Pour remédier à ces difficultés bien réelles, votre texte suggère cependant d’adopter une logique de moins-disant environnemental et sanitaire. Vous laissez notamment entendre qu’en interdisant cinq néonicotinoïdes dès 2016, la France n’a pas joué un rôle de précurseur mais a porté inutilement préjudice aux producteurs. Ce raisonnement nous conduit sur une pente dangereuse, celle du renoncement, alors que, depuis 2008, les pouvoirs publics s’efforcent – sans succès – de réduire l’utilisation des pesticides et d’engager la transformation de notre modèle agricole.

Avec ce texte, vous mettez vos pas dans ceux du Gouvernement qui, sous prétexte de respecter le cadre européen et rien que le cadre européen, assume ouvertement de privilégier le statu quo dans la protection de la santé et de l’environnement. Cette nouvelle stratégie s’illustre depuis quelques mois dans une campagne à peine voilée de dénigrement à l’encontre de l’Anses.

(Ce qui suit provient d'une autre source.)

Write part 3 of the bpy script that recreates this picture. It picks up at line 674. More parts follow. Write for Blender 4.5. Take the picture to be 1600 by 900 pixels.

Fin mars, le ministre de l’agriculture et de la souveraineté alimentaire a ainsi demandé à l’Anses de revenir sur sa volonté d’interdire les principaux usages de l’herbicide S-métolachlore, qui est encore autorisé dans l’Union européenne. Bien que l’Anses ait mis en évidence que ce pesticide est responsable d’une vaste pollution des nappes phréatiques à des niveaux inacceptables, le ministre a ouvertement déclaré : « L’Anses n’a pas vocation à décider de tout, tout le temps, en dehors du champ européen et sans jamais penser aux conséquences pour nos filières. » Autrement dit, vous choisissez ouvertement de privilégier les intérêts économiques de court terme plutôt que de défendre l’intérêt général, la santé et l’environnement. (M. Dominique Potier applaudit.)

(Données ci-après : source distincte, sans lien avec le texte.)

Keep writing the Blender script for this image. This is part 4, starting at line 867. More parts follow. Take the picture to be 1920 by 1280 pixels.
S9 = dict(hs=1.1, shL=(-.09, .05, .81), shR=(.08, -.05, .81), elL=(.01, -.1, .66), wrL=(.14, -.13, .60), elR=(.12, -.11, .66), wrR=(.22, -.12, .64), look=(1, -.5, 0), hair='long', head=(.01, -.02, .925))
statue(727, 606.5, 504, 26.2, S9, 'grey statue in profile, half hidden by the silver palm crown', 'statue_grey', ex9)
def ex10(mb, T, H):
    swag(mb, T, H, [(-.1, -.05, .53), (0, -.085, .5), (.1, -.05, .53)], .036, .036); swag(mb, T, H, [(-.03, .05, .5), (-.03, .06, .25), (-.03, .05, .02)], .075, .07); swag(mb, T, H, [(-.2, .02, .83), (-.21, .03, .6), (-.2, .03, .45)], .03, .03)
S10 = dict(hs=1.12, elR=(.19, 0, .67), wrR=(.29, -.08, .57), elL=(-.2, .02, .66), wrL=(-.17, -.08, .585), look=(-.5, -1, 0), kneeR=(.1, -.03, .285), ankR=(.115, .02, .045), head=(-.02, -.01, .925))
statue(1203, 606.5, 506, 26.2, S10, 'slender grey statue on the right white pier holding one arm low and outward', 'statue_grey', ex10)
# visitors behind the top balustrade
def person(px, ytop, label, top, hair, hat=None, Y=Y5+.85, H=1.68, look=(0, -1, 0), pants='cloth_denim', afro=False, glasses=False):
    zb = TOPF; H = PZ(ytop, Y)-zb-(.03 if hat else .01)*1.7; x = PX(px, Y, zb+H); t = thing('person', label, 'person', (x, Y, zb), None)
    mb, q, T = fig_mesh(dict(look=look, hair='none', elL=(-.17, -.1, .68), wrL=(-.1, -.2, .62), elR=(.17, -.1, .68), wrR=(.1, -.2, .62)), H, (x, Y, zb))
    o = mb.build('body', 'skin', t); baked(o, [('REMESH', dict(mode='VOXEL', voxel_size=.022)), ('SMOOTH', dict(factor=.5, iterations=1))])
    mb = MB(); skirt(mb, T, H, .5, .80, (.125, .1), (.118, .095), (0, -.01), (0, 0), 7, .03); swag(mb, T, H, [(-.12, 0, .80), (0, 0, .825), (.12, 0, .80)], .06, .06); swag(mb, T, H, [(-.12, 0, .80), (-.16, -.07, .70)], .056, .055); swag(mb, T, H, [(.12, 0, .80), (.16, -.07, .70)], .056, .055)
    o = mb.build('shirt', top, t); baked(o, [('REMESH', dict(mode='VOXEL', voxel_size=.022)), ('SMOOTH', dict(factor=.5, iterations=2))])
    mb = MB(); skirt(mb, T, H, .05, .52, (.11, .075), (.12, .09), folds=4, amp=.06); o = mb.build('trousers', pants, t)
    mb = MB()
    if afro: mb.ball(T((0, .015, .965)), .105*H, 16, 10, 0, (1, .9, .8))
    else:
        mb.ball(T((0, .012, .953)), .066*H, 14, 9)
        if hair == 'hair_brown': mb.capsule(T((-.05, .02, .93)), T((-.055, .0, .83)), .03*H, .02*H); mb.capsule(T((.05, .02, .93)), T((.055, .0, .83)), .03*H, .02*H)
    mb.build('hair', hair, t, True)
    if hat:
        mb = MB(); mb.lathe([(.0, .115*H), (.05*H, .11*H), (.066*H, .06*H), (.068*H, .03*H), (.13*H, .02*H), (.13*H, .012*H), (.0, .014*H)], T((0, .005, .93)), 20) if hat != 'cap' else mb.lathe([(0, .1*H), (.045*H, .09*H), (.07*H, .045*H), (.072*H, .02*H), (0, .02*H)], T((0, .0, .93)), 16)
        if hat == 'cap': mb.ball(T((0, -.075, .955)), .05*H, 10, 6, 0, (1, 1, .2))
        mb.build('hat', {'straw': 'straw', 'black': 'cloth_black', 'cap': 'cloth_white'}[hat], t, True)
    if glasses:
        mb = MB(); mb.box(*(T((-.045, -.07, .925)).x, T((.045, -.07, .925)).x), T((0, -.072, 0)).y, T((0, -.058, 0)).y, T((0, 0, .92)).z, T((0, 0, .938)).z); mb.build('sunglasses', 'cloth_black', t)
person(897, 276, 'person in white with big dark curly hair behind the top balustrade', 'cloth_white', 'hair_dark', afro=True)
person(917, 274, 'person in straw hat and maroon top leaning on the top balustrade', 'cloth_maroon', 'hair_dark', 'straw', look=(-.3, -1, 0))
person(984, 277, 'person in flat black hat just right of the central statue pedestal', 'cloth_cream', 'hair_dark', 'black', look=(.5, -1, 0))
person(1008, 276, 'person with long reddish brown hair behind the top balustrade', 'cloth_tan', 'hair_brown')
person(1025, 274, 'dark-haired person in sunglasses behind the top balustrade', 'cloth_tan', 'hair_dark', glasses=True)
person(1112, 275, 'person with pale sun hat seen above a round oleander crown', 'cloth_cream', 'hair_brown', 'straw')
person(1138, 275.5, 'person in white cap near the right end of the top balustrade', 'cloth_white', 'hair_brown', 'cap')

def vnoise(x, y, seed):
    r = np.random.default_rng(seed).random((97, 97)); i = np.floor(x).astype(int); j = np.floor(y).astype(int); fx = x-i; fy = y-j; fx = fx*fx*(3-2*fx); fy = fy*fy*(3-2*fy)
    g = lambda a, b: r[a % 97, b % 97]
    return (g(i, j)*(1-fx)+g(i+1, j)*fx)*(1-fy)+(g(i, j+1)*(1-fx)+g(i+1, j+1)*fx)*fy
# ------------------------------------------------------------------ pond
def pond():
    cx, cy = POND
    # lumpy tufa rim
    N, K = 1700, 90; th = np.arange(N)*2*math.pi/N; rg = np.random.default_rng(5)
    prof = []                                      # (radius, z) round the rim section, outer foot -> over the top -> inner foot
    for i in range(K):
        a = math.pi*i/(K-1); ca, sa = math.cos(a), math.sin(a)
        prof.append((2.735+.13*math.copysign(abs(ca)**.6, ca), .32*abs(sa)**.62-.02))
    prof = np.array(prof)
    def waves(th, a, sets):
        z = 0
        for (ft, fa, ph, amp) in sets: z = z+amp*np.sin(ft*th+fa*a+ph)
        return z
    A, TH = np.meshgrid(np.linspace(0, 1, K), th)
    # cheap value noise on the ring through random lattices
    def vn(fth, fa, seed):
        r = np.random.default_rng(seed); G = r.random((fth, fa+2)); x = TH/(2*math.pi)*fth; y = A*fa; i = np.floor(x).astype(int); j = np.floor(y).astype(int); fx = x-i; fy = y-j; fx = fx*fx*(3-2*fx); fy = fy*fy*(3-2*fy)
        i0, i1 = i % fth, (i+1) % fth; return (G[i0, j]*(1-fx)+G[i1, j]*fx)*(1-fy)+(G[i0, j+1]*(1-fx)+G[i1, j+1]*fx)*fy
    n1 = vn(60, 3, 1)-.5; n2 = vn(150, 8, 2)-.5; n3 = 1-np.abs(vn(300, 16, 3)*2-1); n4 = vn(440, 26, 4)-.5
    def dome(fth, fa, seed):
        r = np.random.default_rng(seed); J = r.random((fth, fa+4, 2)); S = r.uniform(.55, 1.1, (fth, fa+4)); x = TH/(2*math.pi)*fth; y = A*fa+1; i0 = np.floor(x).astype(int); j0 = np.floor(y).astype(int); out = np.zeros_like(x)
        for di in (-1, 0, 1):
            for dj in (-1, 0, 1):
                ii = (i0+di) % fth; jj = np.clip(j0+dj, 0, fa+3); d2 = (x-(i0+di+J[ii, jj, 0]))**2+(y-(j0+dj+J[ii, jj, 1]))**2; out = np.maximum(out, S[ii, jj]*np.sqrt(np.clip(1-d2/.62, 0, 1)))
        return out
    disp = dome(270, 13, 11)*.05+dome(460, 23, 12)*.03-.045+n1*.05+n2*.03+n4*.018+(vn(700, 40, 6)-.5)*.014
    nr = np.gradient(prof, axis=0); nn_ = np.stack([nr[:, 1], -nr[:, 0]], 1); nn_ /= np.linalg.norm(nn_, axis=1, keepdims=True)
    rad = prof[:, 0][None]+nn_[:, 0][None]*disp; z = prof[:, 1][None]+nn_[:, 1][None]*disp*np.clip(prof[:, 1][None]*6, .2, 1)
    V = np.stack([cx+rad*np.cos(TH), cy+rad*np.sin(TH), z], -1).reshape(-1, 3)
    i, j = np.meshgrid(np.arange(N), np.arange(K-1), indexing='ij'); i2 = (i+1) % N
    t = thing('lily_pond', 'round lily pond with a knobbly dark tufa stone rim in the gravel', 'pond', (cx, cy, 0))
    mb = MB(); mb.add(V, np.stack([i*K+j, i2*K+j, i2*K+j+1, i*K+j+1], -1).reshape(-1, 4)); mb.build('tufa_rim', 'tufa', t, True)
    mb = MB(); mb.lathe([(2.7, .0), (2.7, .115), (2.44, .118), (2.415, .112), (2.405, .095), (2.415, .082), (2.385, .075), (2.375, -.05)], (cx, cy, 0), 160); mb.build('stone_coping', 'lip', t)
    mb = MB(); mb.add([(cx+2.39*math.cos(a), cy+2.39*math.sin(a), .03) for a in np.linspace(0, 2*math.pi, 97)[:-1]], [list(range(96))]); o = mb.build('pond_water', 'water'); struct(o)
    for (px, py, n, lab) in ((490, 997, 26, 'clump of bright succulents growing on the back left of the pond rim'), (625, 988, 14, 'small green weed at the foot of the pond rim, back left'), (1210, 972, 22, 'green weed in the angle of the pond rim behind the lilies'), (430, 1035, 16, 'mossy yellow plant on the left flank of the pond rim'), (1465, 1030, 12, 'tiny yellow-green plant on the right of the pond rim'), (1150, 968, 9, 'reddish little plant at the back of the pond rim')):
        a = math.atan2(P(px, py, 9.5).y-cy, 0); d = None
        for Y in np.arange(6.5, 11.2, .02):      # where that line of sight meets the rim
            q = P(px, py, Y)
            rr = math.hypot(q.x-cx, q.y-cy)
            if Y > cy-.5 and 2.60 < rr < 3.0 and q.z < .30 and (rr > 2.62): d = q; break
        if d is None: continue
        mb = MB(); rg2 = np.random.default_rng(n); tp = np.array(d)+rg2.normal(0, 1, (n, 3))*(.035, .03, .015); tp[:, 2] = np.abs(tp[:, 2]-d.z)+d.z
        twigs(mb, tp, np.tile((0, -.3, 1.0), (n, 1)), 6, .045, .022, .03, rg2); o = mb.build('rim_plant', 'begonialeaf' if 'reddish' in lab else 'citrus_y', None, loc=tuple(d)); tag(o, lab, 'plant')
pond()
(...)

Nous ne pouvons évidemment vous suivre dans cette voie. Avec 85 000 tonnes de pesticides répandus chaque année, la France en est le premier consommateur européen et le troisième consommateur mondial. Elle se doit de réduire de manière volontariste sa dépendance à ces produits. Promouvoir une agriculture économe en pesticides suppose des moyens de recherche et d’accompagnement, mais aussi une transformation plus générale de l’écosystème agricole, pour le mettre au service de notre souveraineté alimentaire et en finir avec le dumping social et environnemental à grande échelle qui prévaut actuellement. Vouloir, comme vous le faites, qu’aucune interdiction de substances ne vienne jamais contrarier la course aux volumes et au rendement, c’est renoncer d’avance à la transformation durable de notre système agricole ; c’est mettre le programme de lutte contre les pesticides entre les mains du pouvoir économique, et priver le Parlement de ses prérogatives dans ce domaine.

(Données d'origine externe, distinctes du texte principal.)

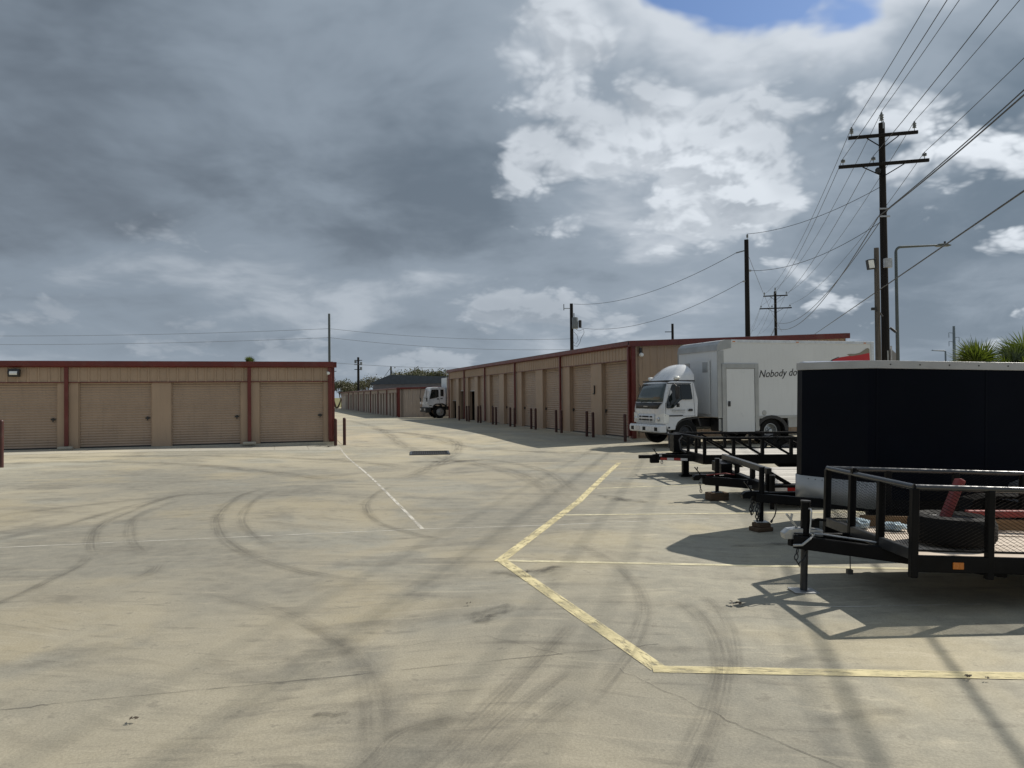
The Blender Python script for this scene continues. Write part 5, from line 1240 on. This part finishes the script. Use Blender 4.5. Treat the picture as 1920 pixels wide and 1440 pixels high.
# diamond sign seen from behind
sg = thing('road_sign', 'bare back of a diamond road sign behind the utility poles', 'sign', (17.8, 36.0, 0))
MB().box(-0.03, 0.03, -0.03, 0.03, 0, 3.75).build('post', M['galv'], sg)
MB().prism([(0, 2.80), (0.42, 3.22), (0.0, 3.64), (-0.42, 3.22)], 0.032, 0.04, 'xz').build('sign_plate', M['sign_back'], sg)

# wires: sagging tubes
def wire(pts, sags, r, label, name='power_line'):
    P = []
    for (a, b), sg_ in zip(zip(pts[:-1], pts[1:]), sags):
        a = Vector(a); b = Vector(b); n = 22
        for k in range(n):
            f = k / n; q = a.lerp(b, f); q.z -= sg_ * 4 * f * (1 - f); P.append(q)
    P.append(Vector(pts[-1]))
    c = Vector(pts[0])
    o = MB().tube([p - c for p in P], r, 5, cap=False).build(name, M['wire'], smooth=True); o.location = c
    tag(o, label, 'wire', 'overhead wires'); return o
SPAN = FP - MP
def at_pole(base, off, z, fr=True): return base + LC * off + (-LD * 0.17 if fr else Vector()) + Vector((0, 0, z))
PB = MP - SPAN; PF = FP + SPAN
specs = [(-1.12, 12.04, 0.011, 'overhead wire on the left tip of the upper crossarm'), (1.12, 12.04, 0.011, 'overhead wire on the right tip of the upper crossarm'), (0.0, 12.6, 0.011, 'topmost overhead wire on the tip of the tall pole'),
         (-1.46, 10.82, 0.011, 'overhead wire on the left tip of the lower crossarm'), (-0.36, 10.82, 0.012, 'overhead wire on the middle insulator of the lower crossarm'), (1.46, 10.82, 0.011, 'overhead wire on the right tip of the lower crossarm')]
for off, z, r, lb in specs:
    wire([at_pole(PB, off, z), at_pole(MP, off, z), at_pole(FP, off, z + 0.3), at_pole(PF, off, z)], (0.9, 1.1, 1.0), r, lb)
wire([at_pole(PB, 0.2, 8.9), at_pole(MP, 0.2, 8.78), at_pole(FP, 0.1, 9.2), at_pole(PF, 0.1, 8.8)], (0.8, 1.5, 1.3), 0.017, 'upper thick telephone cable on the tall utility pole', 'telephone_cable')
wire([at_pole(PB, -0.2, 8.35), at_pole(MP, -0.2, 8.45), at_pole(FP, -0.1, 8.7), at_pole(PF, -0.1, 8.3)], (0.9, 1.7, 1.3), 0.020, 'lower thick telephone cable on the tall utility pole', 'telephone_cable')
wire([(30.4, 80.0, 6.9), (24.0, 60.0, 6.36), (9.33, 14.0, 5.2), (1.0, -12.0, 4.6)], (0, 0.0, 0.0), 0.020, 'lone service cable crossing low behind the street lamp', 'service_cable')
wire([(5.05, 61.9, 8.95), (11.8, 39.95, 8.95)], (0.8,), 0.014, 'upper wire from the transformer pole to the bare dark pole')
wire([(12.37, 40.0, 9.92), (14.5, 30.0, 9.62)], (0.35,), 0.012, 'upper wire from the bare dark pole to the tall utility pole')
wire([(5.6, 61.8, 7.0), (12.12, 40.0, 7.45)], (0.9,), 0.013, 'lower wire from the transformer pole to the bare dark pole')
wire([(12.52, 40.0, 8.0), (14.5, 30.0, 8.25)], (0.5,), 0.012, 'lower wire from the bare dark pole to the tall utility pole')
wire([(12.45, 40.0, 8.7), (24.0, 68.0, 7.0)], (0.3,), 0.010, 'thin drooping wire running back from the bare dark pole')
for k, (zl, zr, z2, lb) in enumerate([(7.35, 7.0, 6.15, 'uppermost far wire strung across behind the left building'), (6.7, 6.3, 5.3, 'middle far wire strung across behind the left building'), (4.9, 4.35, 4.05, 'lowest far wire strung across behind the left building')]):
    wire([(-62, 60, zl), (-14.25, 60.0, zr), (4.87, 62.0, z2)], (0.5, 0.35), 0.012, lb).data.materials[0] = M['far_wire']

# ------------------------------------------------------------------ palms
def palm(label, loc, trunk_h, crown_r, nfr, seed, droop=True):
    r = random.Random(seed)
    t = thing('palm_tree', label, 'palm tree', loc)
    MB().tube([(0, 0, -0.2), (0.03, 0, trunk_h * 0.5), (0, 0.02, trunk_h)], [0.26, 0.22, 0.20], 12).build('trunk', M['bark'], t, smooth=40)
    g = MB(); dd = MB()
    for i in range(nfr):
        az = i * 2.39996 + r.uniform(-0.3, 0.3); el = math.radians(r.uniform(-25, 80)) if i > nfr * 0.15 else math.radians(r.uniform(-60, -20))
        dead = i < nfr * 0.12
        d = Vector((math.cos(az) * math.cos(el), math.sin(az) * math.cos(el), math.sin(el)))
        side = d.cross(Vector((0, 0, 1))); side.normalize(); upn = side.cross(d).normalized()
        L = crown_r * r.uniform(0.42, 0.55); base = Vector((0, 0, trunk_h)); hub = base + d * L - Vector((0, 0, 0.08 * L))
        mb = dd if dead else g
        mb.tube([base, base.lerp(hub, 0.5) + Vector((0, 0, 0.03)), hub], [0.022, 0.016, 0.012], 4)
        seg = 22; fan = crown_r * r.uniform(0.48, 0.66)
        for k in range(seg):
            a = math.radians(-118 + 236 * k / (seg - 1)) + r.uniform(-0.03, 0.03)
            dirn = (d * math.cos(a) + side * math.sin(a)).normalized(); ln = fan * (1.0 - 0.32 * abs(a) / 2.06) * r.uniform(0.9, 1.08)
            w = 0.014 * fan / 0.6 + 0.008; tang = dirn.cross(upn).normalized()
            m1 = hub + dirn * ln * 0.45 + upn * 0.03; tip = hub + dirn * ln - Vector((0, 0, 1)) * ln * r.uniform(-0.04, 0.16)
            vs = [hub - tang * w * 0.3, hub + tang * w * 0.3, m1 + tang * w, m1 - tang * w, tip + upn * 0.0]
            mb.add(vs, [(0, 1, 2, 3), (3, 2, 4)])
    g.build('crown', M['palm'], t); dd.build('dry_fronds', M['palm_dead'], t)
palm('bushy fan palm rising behind the cargo trailer at the right', (25.0, 41.0, 0), 2.35, 2.2, 44, 1)
palm('fan palm cut by the right edge behind the cargo trailer', (27.9, 41.6, 0), 2.7, 2.3, 42, 2)
palm('lower fan palm between the two taller palms', (26.4, 40.2, 0), 2.25, 2.0, 44, 6)
palm('small dark palm tip peeking over the left storage building roof', (-23.9, 70.0, 0), 4.75, 0.8, 22, 3)

# ------------------------------------------------------------------ far trees and house
def tree(label, loc, H, R, seed, leaves, mat='olive', size=0.16, bare=False):
    r = random.Random(seed); t = thing('tree', label, 'tree', loc, group='trees beyond the storage yard')
    br = MB(); tips = []
    def grow(p, d, ln, rad_, lv):
        q = p + d * ln
        br.tube([p, p.lerp(q, 0.5) + Vector((r.uniform(-1, 1), r.uniform(-1, 1), 0)) * ln * 0.05, q], [rad_, rad_ * 0.85, rad_ * 0.65], 5, cap=False)
        if lv == 0 or ln < 0.15: tips.append(q); return
        if lv <= 2: tips.append(q)
        for k in range(r.choice((2, 3, 3))):
            nd = (d + Vector((r.uniform(-1, 1), r.uniform(-1, 1), r.uniform(-0.35, 0.6))) * 0.75).normalized()
            grow(q, nd, ln * r.uniform(0.62, 0.82), rad_ * 0.62, lv - 1)
    for k in range(3):
        grow(Vector((0, 0, -0.1)), (Vector((r.uniform(-0.5, 0.5), r.uniform(-0.5, 0.5), 1))).normalized(), H * 0.27, 0.05 * H * 0.5, 5)
    mx = max(q.z for q in tips); sc = H / mx
    br.v = [(x * sc, y * sc, z * sc) for x, y, z in br.v]
    br.build('trunk', M['bark'], t)
    lf = MB()
    for i in range(leaves):
        p = r.choice(tips) * sc + Vector((r.gauss(0, 1), r.gauss(0, 1), r.gauss(0, 0.8))) * R * 0.10
        a = Vector((r.uniform(-1, 1), r.uniform(-1, 1), r.uniform(-1, 1))).normalized(); b = a.cross(Vector((r.uniform(-1, 1), r.uniform(-1, 1), r.uniform(-1, 1)))).normalized(); s = size * r.uniform(0.6, 1.3)
        lf.add([p - a * s, p + b * s * 0.5, p + a * s, p - b * s * 0.5], [(0, 1, 2, 3)])
    lf.build('crown', M[mat], t)
for i, (x, y, H, R, n, s, lb) in enumerate([(-25.6, 112, 4.6, 3.0, 2600, 0.14, 'twiggy grey-green tree right beside the left building corner'), (-23.0, 116, 3.9, 2.6, 2200, 0.14, 'low thin tree left of the far transformer pole'),
      (-19.6, 114, 4.7, 3.0, 2400, 0.13, 'bare pale tree between the two far utility poles'), (-18.3, 117, 4.4, 2.8, 2200, 0.13, 'bare pale tree just left of the dark gabled roof'),
      (-13.3, 100, 5.0, 3.2, 3600, 0.15, 'leafy tree rising behind the dark gabled roof'), (-10.6, 98, 4.9, 3.2, 3600, 0.15, 'leafy tree behind the far row above the parked white cab'), (-8.4, 97, 4.7, 2.8, 3000, 0.15, 'leafy tree top beside the end of the tall building roof'),
      (-28.6, 116, 4.2, 3.0, 2200, 0.14, 'low tree mostly hidden behind the left building')]):
    tree(lb, (x, y, 0), H, R, 20 + i, n, size=s)
hs = thing('house', 'dark blue roofed gabled shed behind the far storage row', 'house', (-13.6, 92.0, 0), GA * 0.6)
MB().box(-3.0, 6.0, 0, 6, 0, 3.2).build('wall', M['house_wall'], hs)
MB().prism([(-3.3, 3.1), (-3.3, 3.3), (-1.0, 4.25), (6.3, 4.0), (6.3, 3.2)], -0.3, 6.3, 'xz').build('roof', M['house_dark'], hs)
for x in (-1.8, 0.6, 3.0): MB().box(x, x + 0.8, -0.03, 0.02, 1.5, 2.5).build('window', M['glass'], hs)

# ------------------------------------------------------------------ small litter on the concrete
def litter(loc, seed, s, label):
    r = random.Random(seed); t = MB()
    for k in range(5):
        c = Vector((r.uniform(-1, 1) * s, r.uniform(-1, 1) * s * 0.6, 0.006 + r.uniform(0, s * 0.4))); a = r.uniform(0, 6.28)
        u = Vector((math.cos(a), math.sin(a), r.uniform(-0.3, 0.3))) * s * 0.7; w = Vector((-math.sin(a), math.cos(a), r.uniform(-0.4, 0.4))) * s * 0.3
        t.add([c - u, c + w + Vector((0, 0, s * 0.15)), c + u, c - w], [(0, 1, 2), (0, 2, 3)])
    o = t.build('dead_leaf_clump', M['debris']); o.location = (loc[0], loc[1], 0.012); tag(o, label, 'litter')
litter((1.67, 5.81), 1, 0.045, 'clump of dead leaves on the concrete left of the mesh trailer')
litter((2.51, 4.28), 2, 0.022, 'small dead leaves by the right end of the yellow line')
litter((2.60, 4.25), 5, 0.014, 'tiny leaf scrap just right of the leaves on the yellow line')
litter((-1.89, 3.83), 3, 0.020, 'small dark scrap on the concrete in the left foreground')
litter((-0.35, 5.9), 4, 0.018, 'dark scrap on the concrete left of the yellow corner')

Si nous partageons en partie les préoccupations exprimées dans la proposition de résolution, nous refusons d’en rabattre – comme vous le proposez – sur nos ambitions en matière de réduction des pesticides. Nos priorités sont les suivantes : protéger notre agriculture des logiques mortifères de la mondialisation libérale, accélérer la transition agroécologique, accompagner les agriculteurs techniquement et financièrement, soutenir les programmes de l’Institut national de recherche pour l’agriculture, l’alimentation et l’environnement (Inrae), développer les formations et garantir des revenus décents aux paysans. Les députés du groupe Gauche démocrate et républicaine-NUPES s’abstiendront donc sur ce texte.